● Given exercise
Print nothing but the lines from the start of the listing below through the line that contains "SC.camera = camo". Do not include the pictures.

--- start ---

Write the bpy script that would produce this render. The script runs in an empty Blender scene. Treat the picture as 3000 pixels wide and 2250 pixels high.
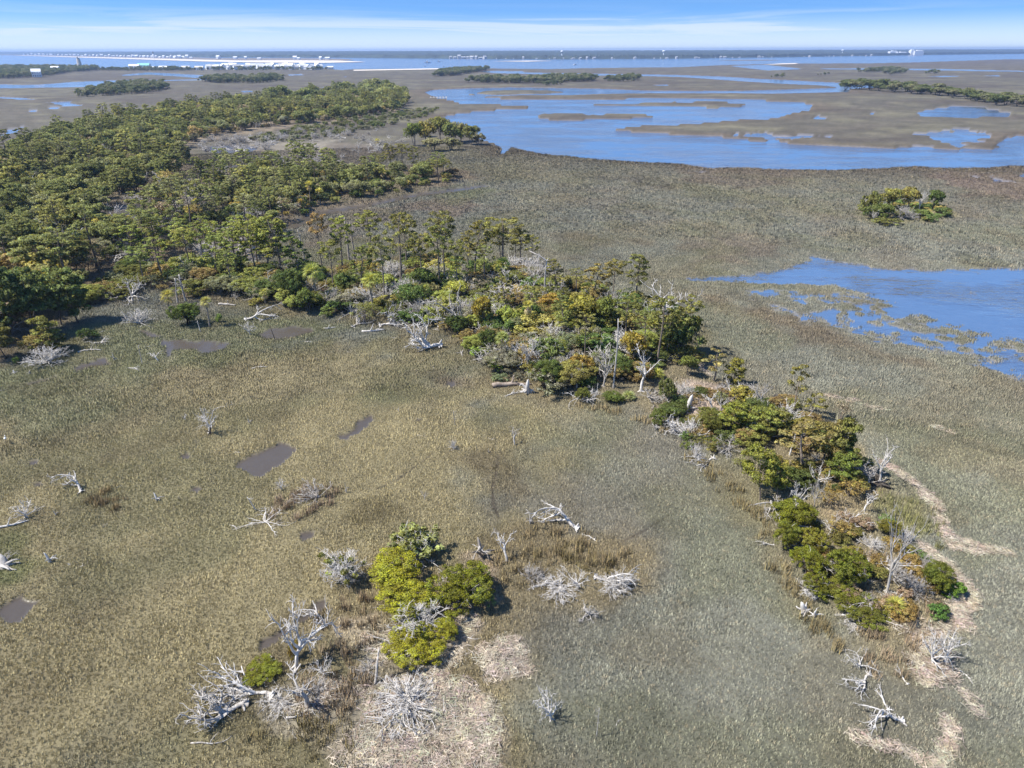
import bpy, math, random, os
import numpy as np
from mathutils import Matrix, Vector

SC = bpy.context.scene
COL = SC.collection
R = math.radians

# ------------------------------------------------------------------ camera
F, CX, CY, CAMH = 2082.0, 1500.0, 1125.0, 45.0
PITCH = math.atan((1125 - 146) / F)
ROLL = R(0.15)
_f = np.array([0, math.cos(PITCH), -math.sin(PITCH)])
_r0 = np.array([1.0, 0, 0]); _u0 = np.array([0, math.sin(PITCH), math.cos(PITCH)])
_r = math.cos(ROLL) * _r0 - math.sin(ROLL) * _u0
_u = math.cos(ROLL) * _u0 + math.sin(ROLL) * _r0
cam = bpy.data.cameras.new('camera')
cam.sensor_width = 36.0; cam.lens = 36.0 * F / 3000.0
cam.clip_start = 1.0; cam.clip_end = 60000.0
camo = bpy.data.objects.new('camera', cam); COL.objects.link(camo)
camo.matrix_world = Matrix(((_r[0], _u[0], -_f[0], 0), (_r[1], _u[1], -_f[1], 0), (_r[2], _u[2], -_f[2], CAMH), (0, 0, 0, 1)))
SC.camera = camo

# ------------------------------------------------------------------ sky, sun, exposure
SUN_EL, SUN_AZ = R(54), R(262)          # azimuth clockwise from the view direction
w = bpy.data.worlds.new('World'); SC.world = w; w.use_nodes = True
nt = w.node_tree; nt.nodes.clear()
def N(t, kind, **kw):
    n = t.nodes.new(kind)
    for k, v in kw.items(): setattr(n, k, v)
    return n
def math_node(t, op, a, b=None, c=None, clamp=False):
    n = N(t, 'ShaderNodeMath', operation=op); n.use_clamp = clamp
    for i, v in enumerate((a, b, c)):
        if v is None: continue
        if isinstance(v, (int, float)): n.inputs[i].default_value = v
        else: t.links.new(v, n.inputs[i])
    return n.outputs[0]
def mixcol(t, fac, a, b, blend='MIX'):
    n = N(t, 'ShaderNodeMix', data_type='RGBA', blend_type=blend)
    for s, v in ((0, fac), (6, a), (7, b)):
        if isinstance(v, (int, float)): n.inputs[s].default_value = v
        elif isinstance(v, tuple): n.inputs[s].default_value = (*v, 1) if len(v) == 3 else v
        else: t.links.new(v, n.inputs[s])
    return n.outputs[2]
def maprange(t, v, a, b, c, d, smooth=True):
    n = N(t, 'ShaderNodeMapRange'); n.interpolation_type = 'SMOOTHSTEP' if smooth else 'LINEAR'
    t.links.new(v, n.inputs[0])
    for i, q in enumerate((a, b, c, d)): n.inputs[i + 1].default_value = q
    return n.outputs[0]
geo = N(nt, 'ShaderNodeTexCoord')
sep = N(nt, 'ShaderNodeSeparateXYZ'); nt.links.new(geo.outputs['Generated'], sep.inputs[0])
zz = math_node(nt, 'MAXIMUM', sep.outputs[2], 0.0)
# the sky deepens quickly above the horizon, as in clear dry spring air
z2 = math_node(nt, 'ADD', math_node(nt, 'MULTIPLY', math_node(nt, 'SUBTRACT', 1.0, math_node(nt, 'POWER', 2.71828, math_node(nt, 'MULTIPLY', zz, -28.0))), 0.24), math_node(nt, 'ADD', math_node(nt, 'MULTIPLY', math_node(nt, 'POWER', zz, 2.5), 0.76), 0.02))
comb = N(nt, 'ShaderNodeCombineXYZ')
nt.links.new(sep.outputs[0], comb.inputs[0]); nt.links.new(sep.outputs[1], comb.inputs[1]); nt.links.new(z2, comb.inputs[2])
nrm = N(nt, 'ShaderNodeVectorMath', operation='NORMALIZE'); nt.links.new(comb.outputs[0], nrm.inputs[0])
sky = N(nt, 'ShaderNodeTexSky', sky_type='NISHITA'); sky.sun_disc = False
sky.sun_elevation = SUN_EL; sky.sun_rotation = SUN_AZ
sky.altitude = 0; sky.air_density = 1.0; sky.dust_density = 0.3; sky.ozone_density = 2.0
nt.links.new(nrm.outputs[0], sky.inputs[0])
# thin cirrus: long streaks low over the horizon, sparse veils higher up
cx = math_node(nt, 'DIVIDE', sep.outputs[0], math_node(nt, 'ADD', math_node(nt, 'ABSOLUTE', sep.outputs[1]), 0.25))
cc = N(nt, 'ShaderNodeCombineXYZ'); nt.links.new(math_node(nt, 'MULTIPLY', cx, 3.0), cc.inputs[0]); nt.links.new(math_node(nt, 'MULTIPLY', sep.outputs[2], 60.0), cc.inputs[1])
nt.links.new(sep.outputs[1], cc.inputs[2])
cn = N(nt, 'ShaderNodeTexNoise'); cn.inputs['Scale'].default_value = 1.0; cn.inputs['Detail'].default_value = 6.0; cn.inputs['Roughness'].default_value = 0.55; cn.inputs['Distortion'].default_value = 0.6
nt.links.new(cc.outputs[0], cn.inputs['Vector'])
low = maprange(nt, zz, 0.004, 0.046, 1.0, 0.0)
wisps = math_node(nt, 'MULTIPLY', maprange(nt, cn.outputs[0], 0.42, 0.62, 0.0, 0.85), math_node(nt, 'ADD', math_node(nt, 'MULTIPLY', maprange(nt, zz, 0.022, 0.05, 1.0, 0.0), 0.92), 0.06))
hz = math_node(nt, 'MULTIPLY', low, 0.85)
fac = math_node(nt, 'MAXIMUM', wisps, hz)
SKYGAIN = (0.60, 0.92, 1.30)
skc = mixcol(nt, 1.0, sky.outputs[0], SKYGAIN, 'MULTIPLY')
cloud = mixcol(nt, fac, skc, (5.6, 6.4, 7.5))
bg = N(nt, 'ShaderNodeBackground'); bg.inputs['Strength'].default_value = 0.076
out = N(nt, 'ShaderNodeOutputWorld')
nt.links.new(cloud, bg.inputs['Color']); nt.links.new(bg.outputs[0], out.inputs[0])

sl = bpy.data.lights.new('sun', 'SUN'); sl.energy = 4.4; sl.angle = R(0.53); sl.color = (1.0, 0.955, 0.88)
so = bpy.data.objects.new('sun', sl); COL.objects.link(so)
sdir = Vector((math.sin(SUN_AZ) * math.cos(SUN_EL), math.cos(SUN_AZ) * math.cos(SUN_EL), math.sin(SUN_EL)))
so.rotation_euler = sdir.to_track_quat('Z', 'Y').to_euler()
SC.view_settings.view_transform = 'Standard'; SC.view_settings.look = 'None'
SC.view_settings.exposure = 0.9; SC.view_settings.gamma = 1.0; SC.view_settings.use_curve_mapping = False
SC.render.engine = 'CYCLES'
cy = SC.cycles
cy.max_bounces = 5; cy.diffuse_bounces = 2; cy.glossy_bounces = 2; cy.transmission_bounces = 2; cy.transparent_max_bounces = 6; cy.volume_bounces = 0
cy.use_denoising = True
cy.caustics_reflective = False; cy.caustics_refractive = False

# ------------------------------------------------------------------ helpers
def ray(px, py):
    return _f * F + _r * (px - CX) + _u * (CY - py)
def G(px, py, z=0.0):
    d = ray(px, py); t = (z - CAMH) / d[2]
    return np.array([d[0] * t, d[1] * t, z])
def mpp(px, py):
    return -CAMH / ray(px, py)[2]
def proj(x, y, z=0.0):
    x = np.asarray(x, float); y = np.asarray(y, float); z = np.asarray(z, float) - CAMH
    d = x * _f[0] + y * _f[1] + z * _f[2]
    d = np.where(d < 1, 1, d)
    return CX + F * (x * _r[0] + y * _r[1] + z * _r[2]) / d, CY - F * (x * _u[0] + y * _u[1] + z * _u[2]) / d
def tall(px, pyb, pyt, pxt=None):
    g = G(px, pyb); d = ray(px if pxt is None else pxt, pyt)
    return CAMH + g[1] / d[1] * d[2]
def GP(poly): return np.array([G(a, b)[:2] for a, b in poly])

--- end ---

● Correct response
Write the bpy script that would produce this render. The script runs in an empty Blender scene. Treat the picture as 3000 pixels wide and 2250 pixels high.
import bpy, math, random, os
import numpy as np
from mathutils import Matrix, Vector

SC = bpy.context.scene
COL = SC.collection
R = math.radians

# ------------------------------------------------------------------ camera
F, CX, CY, CAMH = 2082.0, 1500.0, 1125.0, 45.0
PITCH = math.atan((1125 - 146) / F)
ROLL = R(0.15)
_f = np.array([0, math.cos(PITCH), -math.sin(PITCH)])
_r0 = np.array([1.0, 0, 0]); _u0 = np.array([0, math.sin(PITCH), math.cos(PITCH)])
_r = math.cos(ROLL) * _r0 - math.sin(ROLL) * _u0
_u = math.cos(ROLL) * _u0 + math.sin(ROLL) * _r0
cam = bpy.data.cameras.new('camera')
cam.sensor_width = 36.0; cam.lens = 36.0 * F / 3000.0
cam.clip_start = 1.0; cam.clip_end = 60000.0
camo = bpy.data.objects.new('camera', cam); COL.objects.link(camo)
camo.matrix_world = Matrix(((_r[0], _u[0], -_f[0], 0), (_r[1], _u[1], -_f[1], 0), (_r[2], _u[2], -_f[2], CAMH), (0, 0, 0, 1)))
SC.camera = camo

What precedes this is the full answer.